● **Set task**: Pick out each line containing the string "from" and copy it.

● **Information shown**:
************

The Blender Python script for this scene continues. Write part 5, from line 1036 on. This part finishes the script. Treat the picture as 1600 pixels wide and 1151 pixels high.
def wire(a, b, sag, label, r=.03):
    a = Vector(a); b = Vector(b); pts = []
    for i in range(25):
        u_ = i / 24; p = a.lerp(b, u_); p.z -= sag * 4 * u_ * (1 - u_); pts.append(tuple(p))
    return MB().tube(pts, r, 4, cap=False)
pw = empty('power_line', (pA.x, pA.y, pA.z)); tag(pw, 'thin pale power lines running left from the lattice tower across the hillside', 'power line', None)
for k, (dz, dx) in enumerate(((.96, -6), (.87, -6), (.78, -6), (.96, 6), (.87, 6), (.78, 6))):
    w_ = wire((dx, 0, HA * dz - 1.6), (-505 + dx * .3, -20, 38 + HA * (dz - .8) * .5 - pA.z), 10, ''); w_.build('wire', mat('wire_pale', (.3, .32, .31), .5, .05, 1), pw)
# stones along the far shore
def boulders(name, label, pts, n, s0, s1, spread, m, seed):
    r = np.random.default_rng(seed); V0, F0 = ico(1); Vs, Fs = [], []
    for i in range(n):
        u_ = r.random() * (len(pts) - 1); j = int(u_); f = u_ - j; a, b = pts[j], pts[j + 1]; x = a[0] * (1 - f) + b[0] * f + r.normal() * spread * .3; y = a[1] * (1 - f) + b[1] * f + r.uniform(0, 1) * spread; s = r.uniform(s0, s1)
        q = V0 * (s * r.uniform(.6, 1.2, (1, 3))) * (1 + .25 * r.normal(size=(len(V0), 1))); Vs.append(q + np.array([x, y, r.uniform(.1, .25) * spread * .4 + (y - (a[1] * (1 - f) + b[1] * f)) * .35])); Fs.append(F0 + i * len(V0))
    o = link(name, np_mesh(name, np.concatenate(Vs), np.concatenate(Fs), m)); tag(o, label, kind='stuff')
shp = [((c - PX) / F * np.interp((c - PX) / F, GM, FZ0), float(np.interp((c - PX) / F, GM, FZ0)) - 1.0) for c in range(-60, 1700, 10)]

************

● **Exercise answer**:
The Blender Python script for this scene continues. Write part 5, from line 1036 on. This part finishes the script. Treat the picture as 1600 pixels wide and 1151 pixels high.
pw = empty('power_line', (pA.x, pA.y, pA.z)); tag(pw, 'thin pale power lines running left from the lattice tower across the hillside', 'power line', None)